Saturday, March 17, 2012

Lord, Show me Your way

Tell me what's right, what's wrong. Tell me which is true, which is fake. Teach me how to make a decision. Teach me how to sure that I'm in the right way. Sometimes I just feel so tired, lot of things that tiring me, made me feel so lost, but I know you're always there for me. Please show me your way in my life. I need it to be my guide line. Sometimes I'm feeling depressed, everything seems to be the matters that may blow up my mind. Sometimes I might feel not myself, just like a doll, have no spirit inside and do things aimlessly. Every of this just make me feel so tired and tiring me always. I may wish to cry hard just to vent it out, but it seems so hard to me. I can't cry in front of my staff, they may think I'm weak and useless; I can't cry in front of my family, they may worried and I can't give them a reason; i can't cry in front of my friends, even ya they also can't help in any. I may wish to cry when I'm alone. It's need to be release out from me, but I just found it so hard. I come to you in silence, but You know what's wrong with me. I may can't tell what happen with me, but You know everything. You know my weakness, You know me well. When I can't speak in tongue, when I keep in silent, I come before you, You know what I need, You know what I want to tell. When everything blowing me up, Lord, please bring me to you. I found peace when I come to you, You comforted me.
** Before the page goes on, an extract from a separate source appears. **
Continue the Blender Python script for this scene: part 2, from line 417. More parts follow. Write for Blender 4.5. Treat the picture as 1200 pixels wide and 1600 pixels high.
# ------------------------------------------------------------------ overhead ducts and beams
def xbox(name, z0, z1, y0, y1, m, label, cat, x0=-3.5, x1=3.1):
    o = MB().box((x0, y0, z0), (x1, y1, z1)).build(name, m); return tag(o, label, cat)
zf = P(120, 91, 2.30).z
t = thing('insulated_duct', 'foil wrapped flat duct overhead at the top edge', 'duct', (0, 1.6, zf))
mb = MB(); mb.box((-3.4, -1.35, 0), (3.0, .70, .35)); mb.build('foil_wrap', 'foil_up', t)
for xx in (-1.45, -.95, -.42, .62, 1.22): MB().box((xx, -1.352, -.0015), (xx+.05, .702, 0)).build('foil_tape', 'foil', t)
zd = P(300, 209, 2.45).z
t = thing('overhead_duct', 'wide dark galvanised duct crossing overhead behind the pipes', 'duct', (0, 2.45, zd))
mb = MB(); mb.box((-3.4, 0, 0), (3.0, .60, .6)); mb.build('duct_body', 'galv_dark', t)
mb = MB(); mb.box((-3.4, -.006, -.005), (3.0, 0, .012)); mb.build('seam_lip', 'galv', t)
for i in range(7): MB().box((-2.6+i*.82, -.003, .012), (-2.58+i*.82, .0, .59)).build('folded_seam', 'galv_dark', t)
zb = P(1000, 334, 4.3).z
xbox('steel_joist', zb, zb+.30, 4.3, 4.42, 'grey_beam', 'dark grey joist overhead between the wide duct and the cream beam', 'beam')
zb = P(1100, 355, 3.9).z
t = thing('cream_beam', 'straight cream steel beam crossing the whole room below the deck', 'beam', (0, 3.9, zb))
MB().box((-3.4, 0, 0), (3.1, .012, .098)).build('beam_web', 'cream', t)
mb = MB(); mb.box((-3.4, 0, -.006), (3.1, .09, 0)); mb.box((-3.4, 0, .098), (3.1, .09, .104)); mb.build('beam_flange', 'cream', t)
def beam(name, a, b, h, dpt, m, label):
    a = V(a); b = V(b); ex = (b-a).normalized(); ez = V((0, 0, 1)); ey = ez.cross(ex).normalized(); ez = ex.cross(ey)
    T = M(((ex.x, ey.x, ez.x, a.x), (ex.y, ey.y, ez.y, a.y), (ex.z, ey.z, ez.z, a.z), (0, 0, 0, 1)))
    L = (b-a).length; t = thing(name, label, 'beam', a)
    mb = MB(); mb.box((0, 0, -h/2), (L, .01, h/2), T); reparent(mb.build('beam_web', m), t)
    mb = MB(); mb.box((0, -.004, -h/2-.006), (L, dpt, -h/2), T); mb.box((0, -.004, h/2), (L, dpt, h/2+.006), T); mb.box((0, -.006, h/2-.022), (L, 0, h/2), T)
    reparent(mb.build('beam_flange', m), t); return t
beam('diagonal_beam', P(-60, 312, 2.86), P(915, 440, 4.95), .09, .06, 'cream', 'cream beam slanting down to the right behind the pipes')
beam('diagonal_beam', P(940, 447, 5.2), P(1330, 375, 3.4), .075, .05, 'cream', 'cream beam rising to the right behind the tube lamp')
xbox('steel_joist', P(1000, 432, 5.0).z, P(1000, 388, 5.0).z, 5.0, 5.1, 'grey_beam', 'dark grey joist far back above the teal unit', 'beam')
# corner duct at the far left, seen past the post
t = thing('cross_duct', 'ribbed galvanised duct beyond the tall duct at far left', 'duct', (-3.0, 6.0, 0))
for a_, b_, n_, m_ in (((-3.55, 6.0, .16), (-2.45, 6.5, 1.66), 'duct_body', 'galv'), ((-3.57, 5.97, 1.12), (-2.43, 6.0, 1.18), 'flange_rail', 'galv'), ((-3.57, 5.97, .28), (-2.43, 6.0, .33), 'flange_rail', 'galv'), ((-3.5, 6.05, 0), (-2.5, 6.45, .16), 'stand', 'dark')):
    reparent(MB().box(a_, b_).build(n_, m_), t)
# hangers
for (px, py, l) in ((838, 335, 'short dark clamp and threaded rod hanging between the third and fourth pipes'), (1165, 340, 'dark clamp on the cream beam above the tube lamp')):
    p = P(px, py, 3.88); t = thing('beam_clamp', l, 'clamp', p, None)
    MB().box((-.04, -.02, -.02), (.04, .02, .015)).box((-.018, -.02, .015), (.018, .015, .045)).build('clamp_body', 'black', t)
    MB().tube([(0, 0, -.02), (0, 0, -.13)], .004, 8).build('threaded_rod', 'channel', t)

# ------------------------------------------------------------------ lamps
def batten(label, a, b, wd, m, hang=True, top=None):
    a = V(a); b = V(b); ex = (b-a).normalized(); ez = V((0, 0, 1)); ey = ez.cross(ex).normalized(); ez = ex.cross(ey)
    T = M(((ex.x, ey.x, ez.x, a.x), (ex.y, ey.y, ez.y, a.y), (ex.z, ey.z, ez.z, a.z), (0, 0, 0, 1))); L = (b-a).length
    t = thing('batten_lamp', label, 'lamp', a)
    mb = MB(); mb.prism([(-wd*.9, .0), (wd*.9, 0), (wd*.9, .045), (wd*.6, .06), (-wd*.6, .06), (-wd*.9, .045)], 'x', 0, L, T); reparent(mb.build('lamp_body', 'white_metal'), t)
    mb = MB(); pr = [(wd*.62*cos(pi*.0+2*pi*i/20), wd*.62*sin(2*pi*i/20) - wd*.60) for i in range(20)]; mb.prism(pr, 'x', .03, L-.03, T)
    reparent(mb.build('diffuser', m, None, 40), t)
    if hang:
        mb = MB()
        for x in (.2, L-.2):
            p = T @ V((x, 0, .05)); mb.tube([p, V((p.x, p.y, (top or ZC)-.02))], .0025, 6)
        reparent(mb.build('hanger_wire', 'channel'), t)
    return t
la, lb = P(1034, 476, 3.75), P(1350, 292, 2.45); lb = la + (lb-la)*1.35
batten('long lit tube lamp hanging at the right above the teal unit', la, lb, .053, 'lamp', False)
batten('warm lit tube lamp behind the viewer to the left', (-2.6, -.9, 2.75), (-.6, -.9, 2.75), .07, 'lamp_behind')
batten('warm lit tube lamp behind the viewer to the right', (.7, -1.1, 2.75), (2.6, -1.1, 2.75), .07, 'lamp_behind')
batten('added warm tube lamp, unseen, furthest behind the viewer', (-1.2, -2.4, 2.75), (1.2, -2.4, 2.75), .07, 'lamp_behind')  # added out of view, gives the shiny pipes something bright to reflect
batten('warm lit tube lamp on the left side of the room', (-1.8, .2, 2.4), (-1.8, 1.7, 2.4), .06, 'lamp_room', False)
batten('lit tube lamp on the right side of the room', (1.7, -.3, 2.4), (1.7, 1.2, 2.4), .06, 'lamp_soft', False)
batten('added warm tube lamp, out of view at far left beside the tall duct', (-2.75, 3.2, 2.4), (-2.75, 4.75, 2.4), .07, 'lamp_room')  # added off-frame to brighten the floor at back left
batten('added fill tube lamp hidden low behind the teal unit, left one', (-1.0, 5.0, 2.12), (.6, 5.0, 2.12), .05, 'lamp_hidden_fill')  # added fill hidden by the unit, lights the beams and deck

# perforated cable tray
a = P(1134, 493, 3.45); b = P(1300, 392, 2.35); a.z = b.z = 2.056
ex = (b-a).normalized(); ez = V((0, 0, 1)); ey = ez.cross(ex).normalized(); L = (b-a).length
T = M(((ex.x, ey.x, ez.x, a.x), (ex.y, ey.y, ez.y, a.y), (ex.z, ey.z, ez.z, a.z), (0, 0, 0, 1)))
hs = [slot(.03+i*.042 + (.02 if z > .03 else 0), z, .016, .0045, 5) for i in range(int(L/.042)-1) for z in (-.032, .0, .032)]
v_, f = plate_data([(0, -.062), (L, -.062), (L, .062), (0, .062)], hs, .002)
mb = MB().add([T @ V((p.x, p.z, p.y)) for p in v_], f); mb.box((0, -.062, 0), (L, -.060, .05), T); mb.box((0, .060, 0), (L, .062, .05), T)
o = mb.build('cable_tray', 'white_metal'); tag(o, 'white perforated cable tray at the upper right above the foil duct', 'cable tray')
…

I need You so much! I am just not myself when I am without You. You made the real me, You build the whole me. Every time I come before You, You just let me feel free, You just take off all my burden. All I need to do is just stay beside You, listen to Your words and live it out. Lord, thank You for always being there for me whenever I need or I don't. Lord, please tell me Your plan in my life and be with me always, I can't work it out by myself but with You. Lord please lead me, guide me, tell me what to do next. I will and I can do it by the strength You've given me. Thank You Lord for everything. Amen!